E ciò sia per quanto sin qui esposto in ordine alla responsabilità dell’errata emissione della dichiarazione d’intento, sia per le caratteristiche professionali chieste dalle CCIAA all’atto dell’iscrizione delle “Case di Spedizione” ovvero dai CAD , in particolar modo quando abbiano acquisito lo status di AEO.
Vale la ricordare che la stessa Agenzia delle Dogane – con nota n. 31138 R.U. del 12 febbraio 2010 avente ad oggetto Centri di Assistenza Doganale – ha ricordato alle Direzioni Regionali ed Interregionali che, “nel caso in cui si trovino a dover giudicare dell’operato degli stessi, tengano conto della circostanza che il CAD non può essere chiamato a rispondere per dichiarazioni doganali, diligentemente effettuate nel rispetto delle istruzioni ricevute col mandato, quando dalle stesse sia scaturita un’irregolarità riscontrabile solo con le prerogative possedute da un organo di polizia giudiziaria e tributaria. Il CAD non potrà essere considerato responsabile o corresponsabile per inadempienze derivanti da comportamenti ad altri imputabili”

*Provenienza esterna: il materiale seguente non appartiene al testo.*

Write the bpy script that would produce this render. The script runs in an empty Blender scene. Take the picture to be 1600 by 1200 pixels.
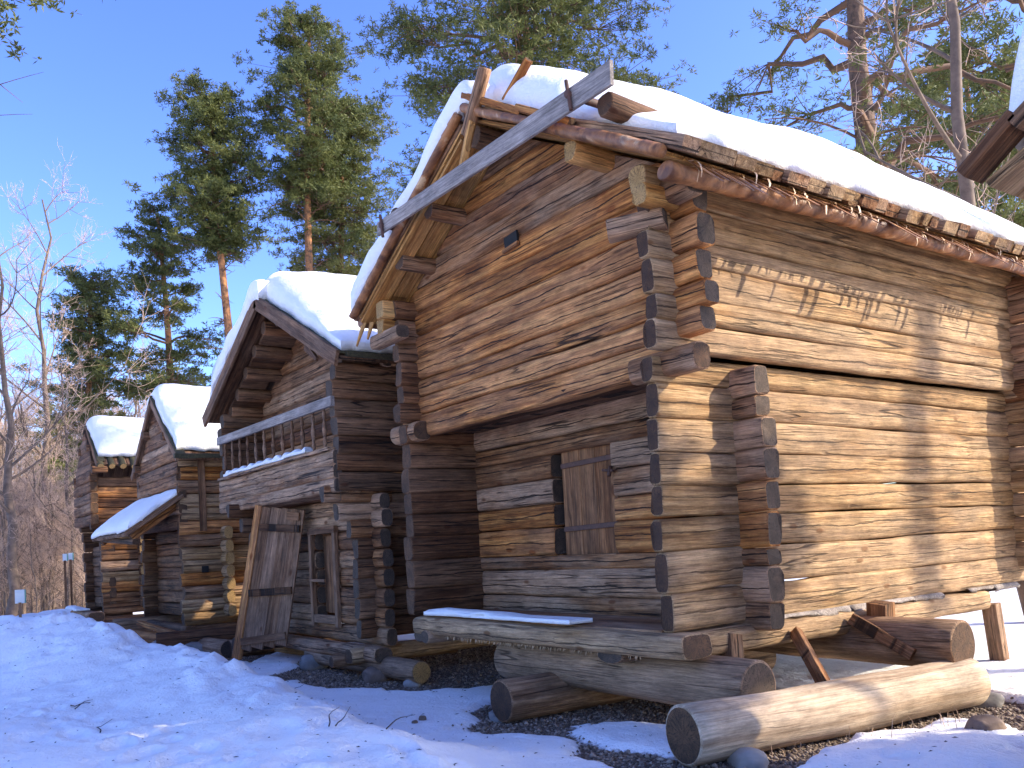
import bpy, math, random
import numpy as np
from math import radians, sin, cos, pi, sqrt
from mathutils import Vector, Matrix, Quaternion

random.seed(7)
RNG = np.random.default_rng(7)
SC = bpy.context.scene
COL = SC.collection

# ------------------------------------------------------------------ camera
yaw, pitch, roll = radians(54.3), radians(2.5), radians(3.1)
f0 = np.array([-sin(yaw), cos(yaw), 0]); Rr = np.array([cos(yaw), sin(yaw), 0]); Zz = np.array([0, 0, 1.])
fw = cos(pitch)*f0 + sin(pitch)*Zz
U0 = cos(pitch)*Zz - sin(pitch)*f0
rv = cos(roll)*Rr - sin(roll)*U0
uv = cos(roll)*U0 + sin(roll)*Rr
cam_data = bpy.data.cameras.new("camera")
cam = bpy.data.objects.new("camera", cam_data); COL.objects.link(cam)
cam.matrix_world = Matrix(((rv[0], uv[0], -fw[0], 0), (rv[1], uv[1], -fw[1], 0), (rv[2], uv[2], -fw[2], 1.65), (0, 0, 0, 1)))
cam_data.sensor_width = 36.0
cam_data.lens = 36.0*1385/1600
cam_data.shift_y = 190/1600.0
cam_data.clip_start = 0.05
cam_data.clip_end = 3000
SC.camera = cam

# ------------------------------------------------------------------ world, sun, exposure
SUN = Vector((1.0, 1.12, 0.86)).normalized()          # towards the sun
elev = math.asin(SUN.z)
az = math.atan2(SUN.x, SUN.y)
world = bpy.data.worlds.new("World"); SC.world = world; world.use_nodes = True
wn = world.node_tree.nodes; wl = world.node_tree.links
for n in list(wn): wn.remove(n)
sky = wn.new('ShaderNodeTexSky'); sky.sky_type = 'NISHITA'; sky.sun_disc = False
sky.sun_elevation = elev; sky.sun_rotation = az
sky.air_density = 1.0; sky.dust_density = 1.1; sky.ozone_density = 5.0; sky.altitude = 0
bg = wn.new('ShaderNodeBackground'); bg.inputs['Strength'].default_value = 0.15
wo = wn.new('ShaderNodeOutputWorld')
gm = wn.new('ShaderNodeGamma'); gm.inputs[1].default_value = 1.15; wl.new(sky.outputs[0], gm.inputs[0]); hs = wn.new('ShaderNodeHueSaturation'); hs.inputs['Hue'].default_value = 0.519; hs.inputs['Saturation'].default_value = 1.08; wl.new(gm.outputs[0], hs.inputs['Color']); wl.new(hs.outputs[0], bg.inputs[0]); wl.new(bg.outputs[0], wo.inputs[0])
sl = bpy.data.lights.new("sun", 'SUN'); sl.energy = 2.8; sl.angle = radians(0.55); sl.color = (1.0, 0.91, 0.74)
so = bpy.data.objects.new("sun", sl); COL.objects.link(so)
so.rotation_euler = SUN.to_track_quat('Z', 'Y').to_euler()
SC.view_settings.view_transform = 'Standard'
SC.view_settings.look = 'None'
SC.view_settings.exposure = 1.43
SC.view_settings.gamma = 1.0
SC.render.engine = 'CYCLES'
SC.cycles.max_bounces = 6

# ------------------------------------------------------------------ noise
_perm = np.random.default_rng(3).random((512, 512))
def vnoise(x, y):
    x = np.asarray(x, float); y = np.asarray(y, float)
    xi = np.floor(x).astype(int); yi = np.floor(y).astype(int)
    fx = x-xi; fy = y-yi
    fx = fx*fx*(3-2*fx); fy = fy*fy*(3-2*fy)
    a = _perm[xi % 512, yi % 512]; b = _perm[(xi+1) % 512, yi % 512]
    c = _perm[xi % 512, (yi+1) % 512]; d = _perm[(xi+1) % 512, (yi+1) % 512]
    return (a*(1-fx)+b*fx)*(1-fy)+(c*(1-fx)+d*fx)*fy
def fbm(x, y, o=4):
    s = 0; a = .5; n = 0
    for i in range(o):
        s = s+a*vnoise(np.asarray(x)*2**i+i*17.3, np.asarray(y)*2**i+i*9.1); n += a; a *= .5
    return s/n-.5

# ------------------------------------------------------------------ object helpers
def tag(o, label=None, cat=None, group=None, kind=None):
    if label: o['label'] = label
    if cat: o['category'] = cat
    if group: o['group'] = group
    if kind: o['kind'] = kind
    return o
def empty(name, loc, label=None, cat=None, group=None, kind=None):
    o = bpy.data.objects.new(name, None); COL.objects.link(o); o.location = loc
    o.empty_display_size = .2
    return tag(o, label, cat, group, kind)
def mesh_data(name, V, F, mats, mi=None, smooth=False):
    me = bpy.data.meshes.new(name)
    me.from_pydata([tuple(map(float, v)) for v in V], [], [tuple(f) for f in F])
    for m in mats: me.materials.append(m)
    if mi is not None: me.polygons.foreach_set('material_index', np.asarray(mi, dtype=np.int32))
    if smooth: me.polygons.foreach_set('use_smooth', np.ones(len(F), dtype=bool))
    me.update()
    return me
def mesh_np(name, V, T, mats, smooth=False, mi=None):
    """fast triangles / quads; T is (n,k)"""
    V = np.asarray(V, dtype=np.float32); T = np.asarray(T, dtype=np.int32)
    me = bpy.data.meshes.new(name)
    k = T.shape[1]
    me.vertices.add(len(V)); me.vertices.foreach_set('co', V.ravel())
    me.loops.add(T.size); me.loops.foreach_set('vertex_index', T.ravel())
    me.polygons.add(len(T))
    me.polygons.foreach_set('loop_start', np.arange(0, T.size, k, dtype=np.int32))
    me.polygons.foreach_set('loop_total', np.full(len(T), k, dtype=np.int32))
    if smooth: me.polygons.foreach_set('use_smooth', np.ones(len(T), dtype=bool))
    for m in mats: me.materials.append(m)
    if mi is not None: me.polygons.foreach_set('material_index', np.asarray(mi, dtype=np.int32))
    me.update(calc_edges=True)
    return me
def link(name, me, parent=None, loc=(0, 0, 0), rot=None):
    o = bpy.data.objects.new(name, me); COL.objects.link(o)
    if parent is not None:
        o.parent = parent
        # parents in this scene are never rotated unless the child is given in local space
    o.location = loc
    if rot is not None:
        o.rotation_mode = 'QUATERNION'; o.rotation_quaternion = rot
    return o
def ploc(parent, p):
    if parent is None: return Vector(p)
    l = Vector(p)
    q = parent
    while q is not None:
        l = l-Vector(q.location); q = q.parent
    return l

# ------------------------------------------------------------------ materials
def new_mat(name):
    m = bpy.data.materials.new(name); m.use_nodes = True
    nt = m.node_tree
    b = nt.nodes['Principled BSDF']
    return m, nt, b
class NB:
    def __init__(s, nt): s.nt = nt
    def n(s, t, **kw):
        x = s.nt.nodes.new(t)
        for k, v in kw.items():
            if k.startswith('i_'): x.inputs[int(k[2:]) if k[2:].isdigit() else k[2:]].default_value = v
            else: setattr(x, k, v)
        return x
    def l(s, a, b): s.nt.links.new(a, b)
    def noise(s, vec, scale, detail=4, rough=.55, dist=0):
        x = s.n('ShaderNodeTexNoise'); x.inputs['Scale'].default_value = scale
        x.inputs['Detail'].default_value = detail; x.inputs['Roughness'].default_value = rough
        x.inputs['Distortion'].default_value = dist
        s.l(vec, x.inputs['Vector']); return x.outputs['Fac']
    def vmul(s, vec, v):
        x = s.n('ShaderNodeVectorMath', operation='MULTIPLY'); s.l(vec, x.inputs[0]); x.inputs[1].default_value = v
        return x.outputs[0]
    def vadd(s, a, b):
        x = s.n('ShaderNodeVectorMath', operation='ADD'); s.l(a, x.inputs[0]); s.l(b, x.inputs[1]); return x.outputs[0]
    def math(s, op, a, b=None, c=None, clamp=False):
        x = s.n('ShaderNodeMath', operation=op); x.use_clamp = clamp
        for i, v in enumerate((a, b, c)):
            if v is None: continue
            if isinstance(v, (int, float)): x.inputs[i].default_value = v
            else: s.l(v, x.inputs[i])
        return x.outputs[0]
    def mr(s, v, a, b, c=0., d=1., smooth=False):
        x = s.n('ShaderNodeMapRange'); x.clamp = True
        if smooth: x.interpolation_type = 'SMOOTHSTEP'
        s.l(v, x.inputs[0])
        for i, k in enumerate((a, b, c, d)): x.inputs[i+1].default_value = k
        return x.outputs[0]
    def mix(s, f, a, b, blend='MIX'):
        x = s.n('ShaderNodeMix', data_type='RGBA', blend_type=blend)
        if isinstance(f, (int, float)): x.inputs[0].default_value = f
        else: s.l(f, x.inputs[0])
        for i, v in ((6, a), (7, b)):
            if isinstance(v, tuple): x.inputs[i].default_value = (*v, 1) if len(v) == 3 else v
            else: s.l(v, x.inputs[i])
        return x.outputs[2]
    def rnd(s):
        oi = s.n('ShaderNodeObjectInfo'); cx = s.n('ShaderNodeCombineXYZ')
        s.l(s.math('MULTIPLY', oi.outputs['Random'], 37.), cx.inputs[0])
        s.l(s.math('MULTIPLY', oi.outputs['Random'], 53.), cx.inputs[1])
        s.l(s.math('MULTIPLY', oi.outputs['Random'], 71.), cx.inputs[2])
        return oi.outputs['Random'], cx.outputs[0]

def wood_mat(name, dark, mid, light, grey, greyamt=.5, var=.3, crack=1.0, knots=1.0, fine=1.0, bump=1.0, centre=True):
    m, nt, b = new_mat(name); N = NB(nt)
    tc = N.n('ShaderNodeTexCoord'); obj = tc.outputs['Object']
    rnd, off = N.rnd()
    p = N.vadd(obj, off)
    wig = N.noise(N.vmul(p, (.8, 2.5, 2.5)), 1.0, 2)
    # warp grain a little so it bends round
    comb = N.n('ShaderNodeCombineXYZ')
    w2 = N.math('MULTIPLY', N.math('SUBTRACT', wig, .5), .05)
    N.l(w2, comb.inputs[1]); N.l(w2, comb.inputs[2])
    pw = N.vadd(p, comb.outputs[0])
    g1 = N.noise(N.vmul(pw, (.6, 15, 15)), 1.0, 7, .66)
    g2 = N.noise(N.vmul(pw, (3.2, 95, 95)), 1.0, 5, .75)
    blot = N.noise(N.vmul(p, (.7, 2.2, 2.2)), 1.0, 4, .6)
    blot2 = N.noise(N.vmul(p, (1.9, 6, 6)), 1.0, 5, .65)
    # base grain colour
    cr = N.n('ShaderNodeValToRGB'); cr.color_ramp.interpolation = 'B_SPLINE'
    e = cr.color_ramp.elements
    e[0].position = .35; e[0].color = (*dark, 1)
    e[1].position = .66; e[1].color = (*light, 1)
    k = e.new(.5); k.color = (*mid, 1)
    N.l(g1, cr.inputs[0])
    ga = N.math('MULTIPLY', N.mr(N.math('ADD', blot, N.math('MULTIPLY', N.math('SUBTRACT', rnd, .5), .35)), .38, .62, smooth=True), greyamt)
    ga2 = N.math('ADD', ga, N.math('MULTIPLY', N.mr(blot2, .5, .75), greyamt*.5), clamp=True)
    gcol = N.mix(g1, tuple(c*.62 for c in grey), tuple(min(1, c*1.35) for c in grey))
    c1 = N.mix(ga2, cr.outputs[0], gcol)
    # per log tint
    v = N.math('ADD', 1-var*.5, N.math('MULTIPLY', rnd, var))
    fv = N.mr(g2, .36, .64, 1-.42*fine, 1+.30*fine)
    vv = N.math('MULTIPLY', v, fv)
    bl3 = N.mr(N.noise(N.vmul(p, (1.3, 3, 3)), 1.7, 6, .75), .32, .68, .58, 1.30)
    vv = N.math('MULTIPLY', vv, bl3)
    cc = N.n('ShaderNodeCombineColor'); [N.l(vv, cc.inputs[i]) for i in range(3)]
    c2 = N.mix(1.0, c1, cc.outputs[0], 'MULTIPLY')
    # knots
    vo = N.n('ShaderNodeTexVoronoi'); vo.voronoi_dimensions = '3D'; vo.inputs['Scale'].default_value = 1.0
    N.l(N.vmul(p, (2.1, 5.2, 5.2)), vo.inputs['Vector'])
    sep = N.n('ShaderNodeSeparateColor'); N.l(vo.outputs['Color'], sep.inputs[0])
    pick = N.math('GREATER_THAN', sep.outputs[0], .45)
    kd = N.math('ADD', vo.outputs['Distance'], N.math('MULTIPLY', N.math('SUBTRACT', blot2, .5), .08))
    kn = N.math('MULTIPLY', N.mr(kd, .07, .17, 1, 0, True), pick)
    kn = N.math('MULTIPLY', kn, .8*knots)
    c3 = N.mix(kn, c2, tuple(c*.45 for c in (mid[0]*1.1, mid[1]*.85, mid[2]*.75)))
    # cracks
    cn = N.noise(N.vmul(p, (.22, 7.5, 7.5)), 1.0, 1.5, .4)
    cm = N.mr(N.noise(N.vmul(p, (1.1, 3, 3)), 1.0, 2), .46, .58)
    cra = N.math('MULTIPLY', N.mr(N.math('ABSOLUTE', N.math('SUBTRACT', cn, .5)), .003, .009, 1, 0), cm)
    if centre:
        sx = N.n('ShaderNodeSeparateXYZ'); N.l(obj, sx.inputs[0])
        wx = N.noise(N.vmul(p, (1.0, .01, .01)), 1.6, 5, .6)
        zc = N.math('ADD', sx.outputs[2], N.math('MULTIPLY', N.math('SUBTRACT', wx, .5), .10))
        zc = N.math('ADD', zc, N.math('MULTIPLY', N.math('SUBTRACT', rnd, .5), .08))
        wth = N.noise(N.vmul(p, (1.3, .01, .01)), 2.3, 3)
        cth = N.math('SUBTRACT', N.math('ABSOLUTE', zc), N.mr(wth, .34, .62, -.001, .0058))
        c_ = N.mr(cth, 0, .0025, 1, 0)
        cra = N.math('MAXIMUM', cra, c_)
    cn2 = N.noise(N.vadd(N.vmul(p, (.5, 21, 21)), off), 1.0, 1.5, .4)
    cm2 = N.mr(N.noise(N.vmul(p, (1.7, 4, 4)), 1.3, 2), .50, .60)
    cra = N.math('MAXIMUM', cra, N.math('MULTIPLY', N.math('MULTIPLY', N.mr(N.math('ABSOLUTE', N.math('SUBTRACT', cn2, .5)), .004, .016, 1, 0), cm2), .75))
    cra = N.math('MULTIPLY', cra, crack)
    c4 = N.mix(N.math('MULTIPLY', cra, .88), c3, (.012, .008, .006))
    N.l(c4, b.inputs['Base Color'])
    b.inputs['Roughness'].default_value = .82
    b.inputs['Specular IOR Level'].default_value = .25
    h = N.math('ADD', N.math('MULTIPLY', g1, .9), N.math('MULTIPLY', g2, .22))
    h = N.math('SUBTRACT', h, N.math('MULTIPLY', cra, 1.3))
    h = N.math('ADD', h, N.math('MULTIPLY', kn, .5))
    h = N.math('ADD', h, N.math('MULTIPLY', blot2, .9))
    bp = N.n('ShaderNodeBump'); bp.inputs['Strength'].default_value = 1.0*bump; bp.inputs['Distance'].default_value = .022
    N.l(h, bp.inputs['Height']); N.l(bp.outputs[0], b.inputs['Normal'])
    return m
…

La questione sarebbe facilmente risolvibile, ad esempio, prevedendo, a carico della dogana, la trasmissione, all’Agenzia delle Entrate, delle dichiarazioni d’intento presentatele per gli adempimenti di competenza di quell’Agenzia, facendo così ricadere solo sull’importatore che l’ha emessa, la responsabilità in ordine alla falsità o irregolarità delle dichiarazioni d’intento, così come previsto per le cessioni interne. Sarebbe, questa, l’occasione per non creare disparità di trattamento tra l’importazione – ove si vuole ad ogni costo trovare un terzo soggetto responsabile in solido con l’importatore – e le cessioni interne che prevedono (e limitano) la responsabilità del cessionario/committente al caso in cui la disapplicazione dell’imposta – si ricorda – avvenga senza il rispetto della regola di trasmissione di dati (il D.L. 746/1983 all’articolo 1, comma 1, lettera c) ultimo periodo prevede che chiunque omette di inviare nei termini previsti la comunicazione di cui si è detto o la invia con dati incompleti o inesatti, è responsabile in solido con il soggetto acquirente dell’imposta evasa, correlata all’infedeltà della dichiarazione ricevuta).